▶ **AIM OF THE EXERCISE**
Everything in the data should be repeated exactly, save for the images.

▶ **SUPPLIED MATERIAL**
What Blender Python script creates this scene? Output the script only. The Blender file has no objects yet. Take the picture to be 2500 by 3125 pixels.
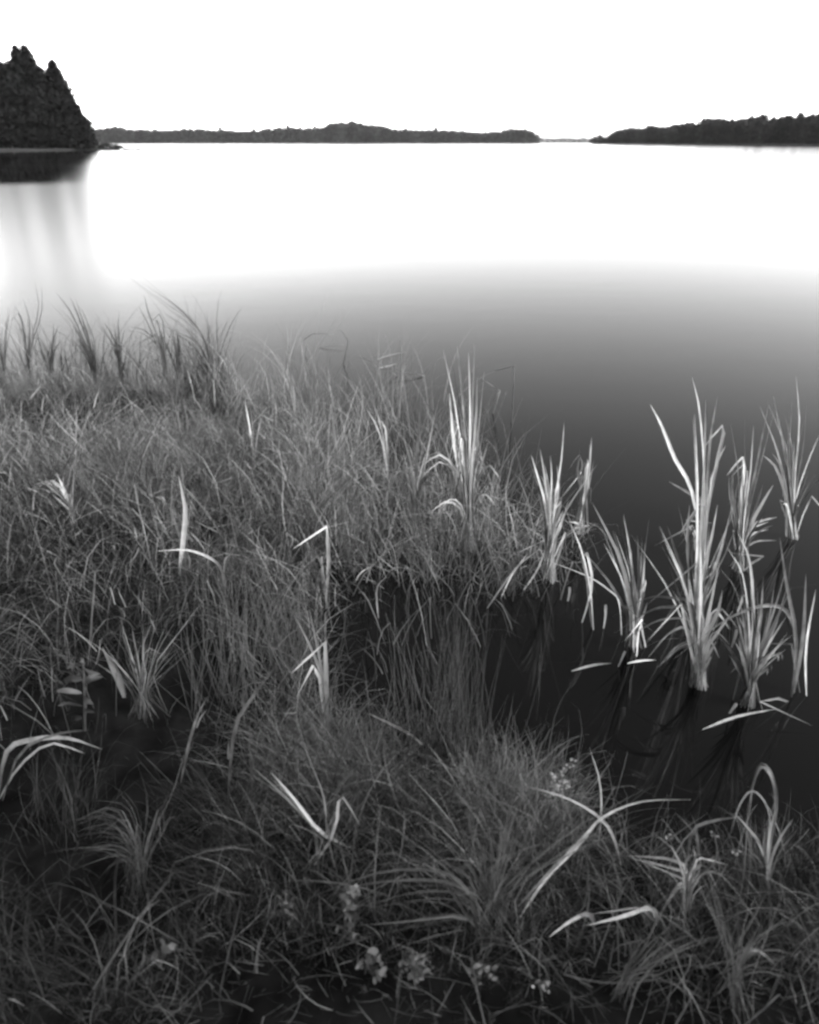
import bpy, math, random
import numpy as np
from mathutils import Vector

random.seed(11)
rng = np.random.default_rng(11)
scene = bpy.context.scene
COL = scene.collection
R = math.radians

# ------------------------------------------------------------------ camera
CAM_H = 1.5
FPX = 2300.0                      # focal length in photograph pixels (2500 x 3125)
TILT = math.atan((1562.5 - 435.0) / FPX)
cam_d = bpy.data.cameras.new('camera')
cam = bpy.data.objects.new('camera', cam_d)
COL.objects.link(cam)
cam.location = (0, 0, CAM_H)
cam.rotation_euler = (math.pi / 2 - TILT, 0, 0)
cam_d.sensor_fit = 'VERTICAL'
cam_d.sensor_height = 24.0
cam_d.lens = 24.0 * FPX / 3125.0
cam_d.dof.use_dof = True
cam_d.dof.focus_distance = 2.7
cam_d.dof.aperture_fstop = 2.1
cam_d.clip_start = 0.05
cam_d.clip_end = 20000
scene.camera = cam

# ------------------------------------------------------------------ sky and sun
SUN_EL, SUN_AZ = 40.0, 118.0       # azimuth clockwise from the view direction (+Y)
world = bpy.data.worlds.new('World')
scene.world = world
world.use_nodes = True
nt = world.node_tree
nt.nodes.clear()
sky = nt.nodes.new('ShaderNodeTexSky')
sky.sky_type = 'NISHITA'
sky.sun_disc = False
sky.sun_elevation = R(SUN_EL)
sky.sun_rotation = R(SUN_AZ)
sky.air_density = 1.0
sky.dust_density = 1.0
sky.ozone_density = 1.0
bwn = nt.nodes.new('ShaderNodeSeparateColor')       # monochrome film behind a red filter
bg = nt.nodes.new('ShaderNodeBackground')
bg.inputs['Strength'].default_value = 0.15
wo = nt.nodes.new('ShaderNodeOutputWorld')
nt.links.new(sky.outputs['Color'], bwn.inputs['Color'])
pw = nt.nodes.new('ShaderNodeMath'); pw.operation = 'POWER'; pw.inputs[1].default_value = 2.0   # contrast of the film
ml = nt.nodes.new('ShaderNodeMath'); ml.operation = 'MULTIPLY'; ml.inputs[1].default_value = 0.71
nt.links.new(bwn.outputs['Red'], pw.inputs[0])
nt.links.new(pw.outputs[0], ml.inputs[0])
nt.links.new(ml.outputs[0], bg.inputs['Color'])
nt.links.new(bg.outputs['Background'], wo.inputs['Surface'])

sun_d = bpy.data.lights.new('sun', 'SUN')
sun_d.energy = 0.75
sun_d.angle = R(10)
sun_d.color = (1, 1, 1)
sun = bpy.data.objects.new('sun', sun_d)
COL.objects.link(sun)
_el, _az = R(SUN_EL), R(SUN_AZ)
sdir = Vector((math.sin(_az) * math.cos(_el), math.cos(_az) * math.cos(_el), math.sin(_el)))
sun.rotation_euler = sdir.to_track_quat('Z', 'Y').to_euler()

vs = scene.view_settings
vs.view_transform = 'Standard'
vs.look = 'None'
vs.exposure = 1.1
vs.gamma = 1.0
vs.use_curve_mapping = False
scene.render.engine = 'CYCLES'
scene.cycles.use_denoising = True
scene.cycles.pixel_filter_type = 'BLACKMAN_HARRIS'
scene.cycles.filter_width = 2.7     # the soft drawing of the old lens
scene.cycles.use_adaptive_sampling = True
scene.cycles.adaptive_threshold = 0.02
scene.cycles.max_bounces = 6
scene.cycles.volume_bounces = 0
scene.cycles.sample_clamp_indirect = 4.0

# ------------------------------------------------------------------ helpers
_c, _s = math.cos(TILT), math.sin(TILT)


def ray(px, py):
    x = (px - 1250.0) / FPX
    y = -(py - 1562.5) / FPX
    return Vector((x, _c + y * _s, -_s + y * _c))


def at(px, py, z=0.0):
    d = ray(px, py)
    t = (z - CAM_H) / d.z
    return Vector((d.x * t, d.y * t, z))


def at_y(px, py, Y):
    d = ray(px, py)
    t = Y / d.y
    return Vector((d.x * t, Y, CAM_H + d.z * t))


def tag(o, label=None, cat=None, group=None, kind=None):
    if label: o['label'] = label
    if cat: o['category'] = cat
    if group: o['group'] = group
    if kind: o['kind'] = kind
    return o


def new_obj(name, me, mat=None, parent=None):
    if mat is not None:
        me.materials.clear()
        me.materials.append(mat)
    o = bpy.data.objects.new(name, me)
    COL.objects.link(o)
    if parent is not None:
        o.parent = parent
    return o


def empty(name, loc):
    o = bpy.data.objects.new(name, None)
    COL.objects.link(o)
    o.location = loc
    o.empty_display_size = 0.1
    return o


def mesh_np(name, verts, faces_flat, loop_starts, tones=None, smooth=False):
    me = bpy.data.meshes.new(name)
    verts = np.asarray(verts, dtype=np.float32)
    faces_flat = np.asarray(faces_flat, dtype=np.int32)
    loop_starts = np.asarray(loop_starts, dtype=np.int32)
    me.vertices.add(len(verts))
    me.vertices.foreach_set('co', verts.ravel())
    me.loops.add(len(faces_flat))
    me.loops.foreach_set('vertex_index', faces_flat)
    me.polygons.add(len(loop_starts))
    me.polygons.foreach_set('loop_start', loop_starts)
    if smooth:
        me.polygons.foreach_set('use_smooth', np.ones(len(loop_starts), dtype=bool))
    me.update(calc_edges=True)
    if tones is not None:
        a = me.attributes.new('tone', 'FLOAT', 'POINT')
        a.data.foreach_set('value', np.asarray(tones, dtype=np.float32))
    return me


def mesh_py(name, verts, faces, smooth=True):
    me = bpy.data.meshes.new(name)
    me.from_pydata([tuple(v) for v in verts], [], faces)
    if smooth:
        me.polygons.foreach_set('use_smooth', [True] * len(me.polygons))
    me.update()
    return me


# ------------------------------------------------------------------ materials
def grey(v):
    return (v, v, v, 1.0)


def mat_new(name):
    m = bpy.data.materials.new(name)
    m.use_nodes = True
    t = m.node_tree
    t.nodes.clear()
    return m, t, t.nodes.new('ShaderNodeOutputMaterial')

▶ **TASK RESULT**
What Blender Python script creates this scene? Output the script only. The Blender file has no objects yet. Take the picture to be 2500 by 3125 pixels.
import bpy, math, random
import numpy as np
from mathutils import Vector

random.seed(11)
rng = np.random.default_rng(11)
scene = bpy.context.scene
COL = scene.collection
R = math.radians

# ------------------------------------------------------------------ camera
CAM_H = 1.5
FPX = 2300.0                      # focal length in photograph pixels (2500 x 3125)
TILT = math.atan((1562.5 - 435.0) / FPX)
cam_d = bpy.data.cameras.new('camera')
cam = bpy.data.objects.new('camera', cam_d)
COL.objects.link(cam)
cam.location = (0, 0, CAM_H)
cam.rotation_euler = (math.pi / 2 - TILT, 0, 0)
cam_d.sensor_fit = 'VERTICAL'
cam_d.sensor_height = 24.0
cam_d.lens = 24.0 * FPX / 3125.0
cam_d.dof.use_dof = True
cam_d.dof.focus_distance = 2.7
cam_d.dof.aperture_fstop = 2.1
cam_d.clip_start = 0.05
cam_d.clip_end = 20000
scene.camera = cam

# ------------------------------------------------------------------ sky and sun
SUN_EL, SUN_AZ = 40.0, 118.0       # azimuth clockwise from the view direction (+Y)
world = bpy.data.worlds.new('World')
scene.world = world
world.use_nodes = True
nt = world.node_tree
nt.nodes.clear()
sky = nt.nodes.new('ShaderNodeTexSky')
sky.sky_type = 'NISHITA'
sky.sun_disc = False
sky.sun_elevation = R(SUN_EL)
sky.sun_rotation = R(SUN_AZ)
sky.air_density = 1.0
sky.dust_density = 1.0
sky.ozone_density = 1.0
bwn = nt.nodes.new('ShaderNodeSeparateColor')       # monochrome film behind a red filter
bg = nt.nodes.new('ShaderNodeBackground')
bg.inputs['Strength'].default_value = 0.15
wo = nt.nodes.new('ShaderNodeOutputWorld')
nt.links.new(sky.outputs['Color'], bwn.inputs['Color'])
pw = nt.nodes.new('ShaderNodeMath'); pw.operation = 'POWER'; pw.inputs[1].default_value = 2.0   # contrast of the film
ml = nt.nodes.new('ShaderNodeMath'); ml.operation = 'MULTIPLY'; ml.inputs[1].default_value = 0.71
nt.links.new(bwn.outputs['Red'], pw.inputs[0])
nt.links.new(pw.outputs[0], ml.inputs[0])
nt.links.new(ml.outputs[0], bg.inputs['Color'])
nt.links.new(bg.outputs['Background'], wo.inputs['Surface'])

sun_d = bpy.data.lights.new('sun', 'SUN')
sun_d.energy = 0.75
sun_d.angle = R(10)
sun_d.color = (1, 1, 1)
sun = bpy.data.objects.new('sun', sun_d)
COL.objects.link(sun)
_el, _az = R(SUN_EL), R(SUN_AZ)
sdir = Vector((math.sin(_az) * math.cos(_el), math.cos(_az) * math.cos(_el), math.sin(_el)))
sun.rotation_euler = sdir.to_track_quat('Z', 'Y').to_euler()

vs = scene.view_settings
vs.view_transform = 'Standard'
vs.look = 'None'
vs.exposure = 1.1
vs.gamma = 1.0
vs.use_curve_mapping = False
scene.render.engine = 'CYCLES'
scene.cycles.use_denoising = True
scene.cycles.pixel_filter_type = 'BLACKMAN_HARRIS'
scene.cycles.filter_width = 2.7     # the soft drawing of the old lens
scene.cycles.use_adaptive_sampling = True
scene.cycles.adaptive_threshold = 0.02
scene.cycles.max_bounces = 6
scene.cycles.volume_bounces = 0
scene.cycles.sample_clamp_indirect = 4.0

# ------------------------------------------------------------------ helpers
_c, _s = math.cos(TILT), math.sin(TILT)


def ray(px, py):
    x = (px - 1250.0) / FPX
    y = -(py - 1562.5) / FPX
    return Vector((x, _c + y * _s, -_s + y * _c))


def at(px, py, z=0.0):
    d = ray(px, py)
    t = (z - CAM_H) / d.z
    return Vector((d.x * t, d.y * t, z))


def at_y(px, py, Y):
    d = ray(px, py)
    t = Y / d.y
    return Vector((d.x * t, Y, CAM_H + d.z * t))


def tag(o, label=None, cat=None, group=None, kind=None):
    if label: o['label'] = label
    if cat: o['category'] = cat
    if group: o['group'] = group
    if kind: o['kind'] = kind
    return o


def new_obj(name, me, mat=None, parent=None):
    if mat is not None:
        me.materials.clear()
        me.materials.append(mat)
    o = bpy.data.objects.new(name, me)
    COL.objects.link(o)
    if parent is not None:
        o.parent = parent
    return o


def empty(name, loc):
    o = bpy.data.objects.new(name, None)
    COL.objects.link(o)
    o.location = loc
    o.empty_display_size = 0.1
    return o


def mesh_np(name, verts, faces_flat, loop_starts, tones=None, smooth=False):
    me = bpy.data.meshes.new(name)
    verts = np.asarray(verts, dtype=np.float32)
    faces_flat = np.asarray(faces_flat, dtype=np.int32)
    loop_starts = np.asarray(loop_starts, dtype=np.int32)
    me.vertices.add(len(verts))
    me.vertices.foreach_set('co', verts.ravel())
    me.loops.add(len(faces_flat))
    me.loops.foreach_set('vertex_index', faces_flat)
    me.polygons.add(len(loop_starts))
    me.polygons.foreach_set('loop_start', loop_starts)
    if smooth:
        me.polygons.foreach_set('use_smooth', np.ones(len(loop_starts), dtype=bool))
    me.update(calc_edges=True)
    if tones is not None:
        a = me.attributes.new('tone', 'FLOAT', 'POINT')
        a.data.foreach_set('value', np.asarray(tones, dtype=np.float32))
    return me


def mesh_py(name, verts, faces, smooth=True):
    me = bpy.data.meshes.new(name)
    me.from_pydata([tuple(v) for v in verts], [], faces)
    if smooth:
        me.polygons.foreach_set('use_smooth', [True] * len(me.polygons))
    me.update()
    return me


# ------------------------------------------------------------------ materials
def grey(v):
    return (v, v, v, 1.0)


def mat_new(name):
    m = bpy.data.materials.new(name)
    m.use_nodes = True
    t = m.node_tree
    t.nodes.clear()
    return m, t, t.nodes.new('ShaderNodeOutputMaterial')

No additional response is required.